Efficient nonlinear witnessing of non-absolutely separable states with lossy detectors

TL;DR

This paper demonstrates that nonlinear witness operators are more effective than linear ones in detecting non-absolutely separable states, and establishes detector efficiency thresholds to prevent false positives in quantum state identification.

Contribution

It introduces nonlinear witness operators for improved detection of non-absolutely separable states and analyzes detector efficiency thresholds to close detection loopholes.

Findings

Nonlinear witnesses outperform linear ones in identifying non-absolutely separable states.

Critical detector efficiency thresholds are established to prevent false detection.
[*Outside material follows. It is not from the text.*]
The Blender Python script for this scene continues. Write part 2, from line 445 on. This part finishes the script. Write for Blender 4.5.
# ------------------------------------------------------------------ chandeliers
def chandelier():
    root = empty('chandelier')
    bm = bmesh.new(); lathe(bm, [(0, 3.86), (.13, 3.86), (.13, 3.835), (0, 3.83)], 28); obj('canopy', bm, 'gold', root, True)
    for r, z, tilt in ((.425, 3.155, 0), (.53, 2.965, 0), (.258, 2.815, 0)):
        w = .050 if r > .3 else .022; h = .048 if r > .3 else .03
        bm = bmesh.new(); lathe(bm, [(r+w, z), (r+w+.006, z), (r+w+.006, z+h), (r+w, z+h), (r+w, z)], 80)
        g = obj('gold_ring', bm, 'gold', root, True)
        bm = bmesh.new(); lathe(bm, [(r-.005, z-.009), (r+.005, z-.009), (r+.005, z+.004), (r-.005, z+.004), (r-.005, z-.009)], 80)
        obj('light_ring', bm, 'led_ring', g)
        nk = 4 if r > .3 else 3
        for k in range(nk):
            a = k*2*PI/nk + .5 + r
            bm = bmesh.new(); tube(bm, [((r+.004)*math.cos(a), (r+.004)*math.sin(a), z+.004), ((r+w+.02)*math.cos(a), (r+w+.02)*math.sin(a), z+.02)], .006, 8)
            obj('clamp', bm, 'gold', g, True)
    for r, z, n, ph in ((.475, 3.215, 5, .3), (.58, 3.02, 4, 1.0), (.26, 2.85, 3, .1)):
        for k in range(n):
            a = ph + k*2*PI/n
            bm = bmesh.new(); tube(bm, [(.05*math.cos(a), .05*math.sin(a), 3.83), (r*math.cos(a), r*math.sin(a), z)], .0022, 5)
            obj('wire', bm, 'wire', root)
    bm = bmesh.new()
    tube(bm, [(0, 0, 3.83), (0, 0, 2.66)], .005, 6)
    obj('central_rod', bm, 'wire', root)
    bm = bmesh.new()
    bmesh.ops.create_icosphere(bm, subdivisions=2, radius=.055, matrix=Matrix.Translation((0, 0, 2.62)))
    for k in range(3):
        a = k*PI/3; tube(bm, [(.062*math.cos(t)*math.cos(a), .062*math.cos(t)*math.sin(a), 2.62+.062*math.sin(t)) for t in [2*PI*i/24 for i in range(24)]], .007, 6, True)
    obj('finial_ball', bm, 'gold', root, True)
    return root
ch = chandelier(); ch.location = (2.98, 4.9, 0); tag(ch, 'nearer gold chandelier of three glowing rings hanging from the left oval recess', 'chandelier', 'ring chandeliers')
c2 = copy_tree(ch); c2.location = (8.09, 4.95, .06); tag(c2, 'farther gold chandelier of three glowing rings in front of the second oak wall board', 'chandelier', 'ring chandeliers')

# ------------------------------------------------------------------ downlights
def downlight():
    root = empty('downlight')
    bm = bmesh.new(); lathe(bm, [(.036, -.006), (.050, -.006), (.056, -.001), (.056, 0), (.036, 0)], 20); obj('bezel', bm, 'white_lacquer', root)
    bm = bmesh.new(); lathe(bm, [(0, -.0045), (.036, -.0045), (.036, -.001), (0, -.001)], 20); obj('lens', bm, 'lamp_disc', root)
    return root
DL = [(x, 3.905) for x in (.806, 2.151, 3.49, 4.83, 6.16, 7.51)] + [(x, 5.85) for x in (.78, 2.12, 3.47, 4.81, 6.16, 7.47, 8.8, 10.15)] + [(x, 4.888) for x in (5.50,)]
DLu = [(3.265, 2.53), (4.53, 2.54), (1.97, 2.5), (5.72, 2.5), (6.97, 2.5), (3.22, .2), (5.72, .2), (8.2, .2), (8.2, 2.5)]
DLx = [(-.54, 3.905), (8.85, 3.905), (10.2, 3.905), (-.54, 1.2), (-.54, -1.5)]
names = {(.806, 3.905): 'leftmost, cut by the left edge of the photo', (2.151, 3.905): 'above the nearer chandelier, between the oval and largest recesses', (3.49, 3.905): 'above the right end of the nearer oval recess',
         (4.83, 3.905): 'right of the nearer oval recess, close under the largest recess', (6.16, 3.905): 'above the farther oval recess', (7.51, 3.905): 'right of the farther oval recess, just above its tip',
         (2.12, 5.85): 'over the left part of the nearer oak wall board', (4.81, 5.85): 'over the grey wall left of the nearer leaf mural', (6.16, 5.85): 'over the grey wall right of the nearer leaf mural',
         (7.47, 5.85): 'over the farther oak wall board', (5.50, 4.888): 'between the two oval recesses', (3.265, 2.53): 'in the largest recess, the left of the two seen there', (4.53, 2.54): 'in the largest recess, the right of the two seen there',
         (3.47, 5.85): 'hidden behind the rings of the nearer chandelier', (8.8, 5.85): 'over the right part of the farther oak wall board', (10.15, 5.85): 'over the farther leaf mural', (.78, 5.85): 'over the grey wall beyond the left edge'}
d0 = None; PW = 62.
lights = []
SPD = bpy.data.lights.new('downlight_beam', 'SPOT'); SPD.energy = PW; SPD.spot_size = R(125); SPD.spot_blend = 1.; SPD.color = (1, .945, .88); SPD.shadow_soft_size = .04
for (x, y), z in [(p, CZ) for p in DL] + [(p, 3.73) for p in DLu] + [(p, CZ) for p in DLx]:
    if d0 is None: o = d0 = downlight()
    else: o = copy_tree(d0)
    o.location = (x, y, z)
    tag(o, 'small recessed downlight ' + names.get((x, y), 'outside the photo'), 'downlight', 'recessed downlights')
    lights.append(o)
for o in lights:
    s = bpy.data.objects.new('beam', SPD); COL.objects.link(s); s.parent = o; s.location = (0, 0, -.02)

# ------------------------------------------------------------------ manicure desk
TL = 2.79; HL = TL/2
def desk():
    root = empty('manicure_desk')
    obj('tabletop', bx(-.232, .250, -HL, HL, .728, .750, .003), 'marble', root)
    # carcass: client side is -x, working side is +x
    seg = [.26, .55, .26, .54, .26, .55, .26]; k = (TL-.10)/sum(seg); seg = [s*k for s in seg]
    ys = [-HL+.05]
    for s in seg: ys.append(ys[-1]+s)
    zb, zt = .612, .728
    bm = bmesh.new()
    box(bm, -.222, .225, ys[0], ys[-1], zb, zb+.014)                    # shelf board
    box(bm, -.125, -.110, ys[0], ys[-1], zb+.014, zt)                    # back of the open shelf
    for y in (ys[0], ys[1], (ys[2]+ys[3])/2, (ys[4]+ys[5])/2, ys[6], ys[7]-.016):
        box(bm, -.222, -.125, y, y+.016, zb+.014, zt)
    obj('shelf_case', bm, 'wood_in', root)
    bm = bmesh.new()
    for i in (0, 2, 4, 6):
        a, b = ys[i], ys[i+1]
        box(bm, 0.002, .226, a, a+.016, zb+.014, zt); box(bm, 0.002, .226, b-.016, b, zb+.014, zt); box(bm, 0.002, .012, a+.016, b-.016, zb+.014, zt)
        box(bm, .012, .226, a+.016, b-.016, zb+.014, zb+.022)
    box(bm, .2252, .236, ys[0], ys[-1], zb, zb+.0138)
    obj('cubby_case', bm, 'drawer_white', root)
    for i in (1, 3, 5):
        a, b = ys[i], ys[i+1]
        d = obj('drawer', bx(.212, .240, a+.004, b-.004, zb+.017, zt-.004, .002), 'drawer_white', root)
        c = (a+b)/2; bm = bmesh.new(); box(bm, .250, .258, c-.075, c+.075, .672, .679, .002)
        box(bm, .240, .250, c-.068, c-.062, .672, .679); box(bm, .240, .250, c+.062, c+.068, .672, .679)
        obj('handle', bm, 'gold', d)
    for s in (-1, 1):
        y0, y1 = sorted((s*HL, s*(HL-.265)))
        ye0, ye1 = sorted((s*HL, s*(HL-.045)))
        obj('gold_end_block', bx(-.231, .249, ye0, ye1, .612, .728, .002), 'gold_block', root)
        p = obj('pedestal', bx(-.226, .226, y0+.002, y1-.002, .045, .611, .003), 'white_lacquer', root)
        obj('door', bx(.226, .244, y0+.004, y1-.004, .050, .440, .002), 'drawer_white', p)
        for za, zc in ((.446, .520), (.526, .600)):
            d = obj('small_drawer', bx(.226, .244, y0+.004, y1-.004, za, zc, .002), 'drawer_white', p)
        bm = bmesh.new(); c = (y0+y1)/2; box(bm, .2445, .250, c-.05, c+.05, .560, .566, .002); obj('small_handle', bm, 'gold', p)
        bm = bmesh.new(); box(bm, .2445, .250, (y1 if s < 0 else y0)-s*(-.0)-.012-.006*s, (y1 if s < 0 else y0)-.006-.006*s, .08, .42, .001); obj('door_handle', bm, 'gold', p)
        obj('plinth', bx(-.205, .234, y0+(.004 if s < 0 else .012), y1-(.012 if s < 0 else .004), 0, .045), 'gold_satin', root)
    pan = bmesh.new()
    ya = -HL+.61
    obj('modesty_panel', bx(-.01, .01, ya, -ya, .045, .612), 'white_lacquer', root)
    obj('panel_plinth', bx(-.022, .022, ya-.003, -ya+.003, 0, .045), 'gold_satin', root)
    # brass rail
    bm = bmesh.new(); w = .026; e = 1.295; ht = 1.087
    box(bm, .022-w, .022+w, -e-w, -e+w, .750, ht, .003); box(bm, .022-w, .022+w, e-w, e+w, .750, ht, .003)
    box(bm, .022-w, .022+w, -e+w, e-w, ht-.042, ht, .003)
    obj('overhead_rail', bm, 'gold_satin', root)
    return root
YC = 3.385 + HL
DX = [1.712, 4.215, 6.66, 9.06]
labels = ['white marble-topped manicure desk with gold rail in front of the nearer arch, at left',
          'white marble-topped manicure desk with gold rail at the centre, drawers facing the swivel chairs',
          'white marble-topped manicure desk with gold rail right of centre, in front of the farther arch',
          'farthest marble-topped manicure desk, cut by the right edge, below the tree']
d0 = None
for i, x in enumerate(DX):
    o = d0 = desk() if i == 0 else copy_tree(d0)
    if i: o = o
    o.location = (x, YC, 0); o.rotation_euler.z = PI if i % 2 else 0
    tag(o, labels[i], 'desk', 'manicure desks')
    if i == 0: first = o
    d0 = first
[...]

Examples across various dimensions illustrate the effectiveness of the proposed method.

Abstract

Entangled states are undoubtedly an integral part of various quantum information processing tasks. On the other hand, absolutely separable states which cannot be made entangled under any global unitary operations are useless from the resource theoretic perspective, and hence identifying non-absolutely separable states can be an important issue for designing quantum technologies. Here we report that nonlinear witness operators provide significant improvements in detecting non-absolutely separable states over their linear analogs, by invoking examples of states in various dimensions. We also address the problem of closing detection loophole and find critical efficiency of detectors above which no fake detection of non-absolutely separable (non-absolutely positive partial transposed) states is possible.